- **Task to carry out**
For each line below that contains the string "picture", copy that line.

- **Records provided**
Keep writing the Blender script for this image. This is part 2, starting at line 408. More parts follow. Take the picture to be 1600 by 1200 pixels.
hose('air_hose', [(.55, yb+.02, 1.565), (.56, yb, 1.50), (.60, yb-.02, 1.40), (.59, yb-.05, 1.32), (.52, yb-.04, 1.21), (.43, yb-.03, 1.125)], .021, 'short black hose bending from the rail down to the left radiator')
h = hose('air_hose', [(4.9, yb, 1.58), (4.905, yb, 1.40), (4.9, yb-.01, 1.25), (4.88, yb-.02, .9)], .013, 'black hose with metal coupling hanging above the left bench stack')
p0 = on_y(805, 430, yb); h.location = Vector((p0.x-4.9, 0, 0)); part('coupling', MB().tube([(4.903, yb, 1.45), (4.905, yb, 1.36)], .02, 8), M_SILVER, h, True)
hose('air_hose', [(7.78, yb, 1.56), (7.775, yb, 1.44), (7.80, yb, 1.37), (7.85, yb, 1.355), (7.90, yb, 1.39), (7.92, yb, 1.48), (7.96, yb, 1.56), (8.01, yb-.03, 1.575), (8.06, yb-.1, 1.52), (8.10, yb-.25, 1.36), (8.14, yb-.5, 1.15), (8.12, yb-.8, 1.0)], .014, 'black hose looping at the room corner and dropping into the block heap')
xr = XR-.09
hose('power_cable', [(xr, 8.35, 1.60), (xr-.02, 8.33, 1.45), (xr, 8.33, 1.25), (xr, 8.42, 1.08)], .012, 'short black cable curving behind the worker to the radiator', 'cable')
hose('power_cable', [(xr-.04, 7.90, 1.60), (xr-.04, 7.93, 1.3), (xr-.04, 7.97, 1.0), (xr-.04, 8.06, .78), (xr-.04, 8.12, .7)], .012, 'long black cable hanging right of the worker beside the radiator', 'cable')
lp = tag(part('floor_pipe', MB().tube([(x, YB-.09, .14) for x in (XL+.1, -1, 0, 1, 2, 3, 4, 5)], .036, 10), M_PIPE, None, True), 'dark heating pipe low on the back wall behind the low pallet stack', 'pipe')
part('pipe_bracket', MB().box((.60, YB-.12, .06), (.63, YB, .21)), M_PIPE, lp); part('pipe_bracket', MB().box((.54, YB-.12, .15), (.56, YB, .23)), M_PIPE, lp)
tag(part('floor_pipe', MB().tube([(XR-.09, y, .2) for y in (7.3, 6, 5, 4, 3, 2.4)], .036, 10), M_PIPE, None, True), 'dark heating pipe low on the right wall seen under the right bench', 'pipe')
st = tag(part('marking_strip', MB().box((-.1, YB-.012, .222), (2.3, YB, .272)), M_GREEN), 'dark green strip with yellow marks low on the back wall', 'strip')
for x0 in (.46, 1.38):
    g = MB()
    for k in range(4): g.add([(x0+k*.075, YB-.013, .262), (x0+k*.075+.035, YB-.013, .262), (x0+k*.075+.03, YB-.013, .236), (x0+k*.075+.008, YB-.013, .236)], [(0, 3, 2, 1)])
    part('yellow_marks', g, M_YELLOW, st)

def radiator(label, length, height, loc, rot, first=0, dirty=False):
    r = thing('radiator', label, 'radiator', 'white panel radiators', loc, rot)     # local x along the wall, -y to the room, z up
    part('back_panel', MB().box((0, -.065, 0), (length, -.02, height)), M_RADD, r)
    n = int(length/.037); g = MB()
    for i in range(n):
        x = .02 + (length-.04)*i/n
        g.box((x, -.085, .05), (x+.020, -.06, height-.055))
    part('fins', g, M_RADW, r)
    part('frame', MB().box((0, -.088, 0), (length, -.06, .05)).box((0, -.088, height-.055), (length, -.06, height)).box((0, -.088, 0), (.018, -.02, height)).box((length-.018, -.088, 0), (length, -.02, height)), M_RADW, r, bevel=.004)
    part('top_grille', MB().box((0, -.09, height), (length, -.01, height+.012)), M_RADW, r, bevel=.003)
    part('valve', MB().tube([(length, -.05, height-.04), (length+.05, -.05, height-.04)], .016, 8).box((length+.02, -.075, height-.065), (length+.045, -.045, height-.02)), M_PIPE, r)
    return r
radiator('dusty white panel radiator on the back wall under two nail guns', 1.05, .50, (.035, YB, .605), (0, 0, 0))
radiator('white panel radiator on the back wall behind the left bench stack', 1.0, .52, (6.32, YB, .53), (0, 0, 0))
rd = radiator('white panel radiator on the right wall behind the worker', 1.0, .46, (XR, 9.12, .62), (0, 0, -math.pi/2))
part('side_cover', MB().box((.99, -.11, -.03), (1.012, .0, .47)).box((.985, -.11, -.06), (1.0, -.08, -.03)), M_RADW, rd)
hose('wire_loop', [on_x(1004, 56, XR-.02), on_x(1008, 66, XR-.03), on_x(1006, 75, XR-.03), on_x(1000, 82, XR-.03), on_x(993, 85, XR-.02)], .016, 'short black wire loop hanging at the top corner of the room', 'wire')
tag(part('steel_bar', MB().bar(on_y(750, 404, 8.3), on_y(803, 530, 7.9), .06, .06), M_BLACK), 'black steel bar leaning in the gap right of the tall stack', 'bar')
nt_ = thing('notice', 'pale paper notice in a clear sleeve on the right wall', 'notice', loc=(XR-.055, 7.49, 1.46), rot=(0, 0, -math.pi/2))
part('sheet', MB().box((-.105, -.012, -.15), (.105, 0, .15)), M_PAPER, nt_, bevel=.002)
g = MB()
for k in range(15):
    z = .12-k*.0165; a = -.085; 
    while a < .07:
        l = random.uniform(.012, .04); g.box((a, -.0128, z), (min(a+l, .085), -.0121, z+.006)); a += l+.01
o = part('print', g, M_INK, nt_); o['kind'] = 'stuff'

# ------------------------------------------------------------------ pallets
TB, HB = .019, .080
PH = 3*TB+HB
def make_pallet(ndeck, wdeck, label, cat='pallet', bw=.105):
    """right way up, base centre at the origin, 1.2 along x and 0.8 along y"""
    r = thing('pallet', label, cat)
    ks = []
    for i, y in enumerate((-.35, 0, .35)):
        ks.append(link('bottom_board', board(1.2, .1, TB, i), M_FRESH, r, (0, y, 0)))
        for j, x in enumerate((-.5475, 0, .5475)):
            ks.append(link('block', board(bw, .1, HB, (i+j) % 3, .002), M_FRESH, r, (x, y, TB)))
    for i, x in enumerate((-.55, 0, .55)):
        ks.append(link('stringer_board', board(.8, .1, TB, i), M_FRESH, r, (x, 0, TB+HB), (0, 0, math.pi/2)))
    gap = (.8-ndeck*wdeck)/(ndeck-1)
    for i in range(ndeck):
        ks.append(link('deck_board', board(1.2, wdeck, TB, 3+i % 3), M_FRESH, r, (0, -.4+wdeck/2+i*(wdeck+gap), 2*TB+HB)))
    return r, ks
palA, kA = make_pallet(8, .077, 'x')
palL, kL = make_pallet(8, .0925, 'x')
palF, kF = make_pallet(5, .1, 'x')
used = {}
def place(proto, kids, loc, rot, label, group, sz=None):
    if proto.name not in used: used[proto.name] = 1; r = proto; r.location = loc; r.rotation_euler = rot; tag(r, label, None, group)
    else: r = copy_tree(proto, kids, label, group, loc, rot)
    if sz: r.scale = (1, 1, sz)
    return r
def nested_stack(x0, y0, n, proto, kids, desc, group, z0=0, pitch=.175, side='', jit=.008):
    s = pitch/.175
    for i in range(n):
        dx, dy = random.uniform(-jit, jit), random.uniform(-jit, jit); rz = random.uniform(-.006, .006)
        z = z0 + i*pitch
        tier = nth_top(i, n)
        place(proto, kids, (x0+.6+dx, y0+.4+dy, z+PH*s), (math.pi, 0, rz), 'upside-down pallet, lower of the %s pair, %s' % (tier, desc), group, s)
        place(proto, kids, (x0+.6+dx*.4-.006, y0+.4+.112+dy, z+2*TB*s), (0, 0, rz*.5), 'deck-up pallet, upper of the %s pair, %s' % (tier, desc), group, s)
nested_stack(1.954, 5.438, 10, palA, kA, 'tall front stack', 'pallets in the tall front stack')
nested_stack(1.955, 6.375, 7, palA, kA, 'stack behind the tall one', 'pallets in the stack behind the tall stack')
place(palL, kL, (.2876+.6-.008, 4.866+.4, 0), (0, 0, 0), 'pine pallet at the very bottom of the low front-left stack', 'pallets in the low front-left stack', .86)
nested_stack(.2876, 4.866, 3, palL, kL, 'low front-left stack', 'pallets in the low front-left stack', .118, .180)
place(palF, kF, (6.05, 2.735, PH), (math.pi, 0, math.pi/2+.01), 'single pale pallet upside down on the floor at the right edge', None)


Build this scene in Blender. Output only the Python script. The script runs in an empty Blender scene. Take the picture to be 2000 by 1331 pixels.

- **Written answer**
Keep writing the Blender script for this image. This is part 2, starting at line 408. More parts follow. Take the picture to be 1600 by 1200 pixels.
Build this scene in Blender. Output only the Python script. The script runs in an empty Blender scene. Take the picture to be 2000 by 1331 pixels.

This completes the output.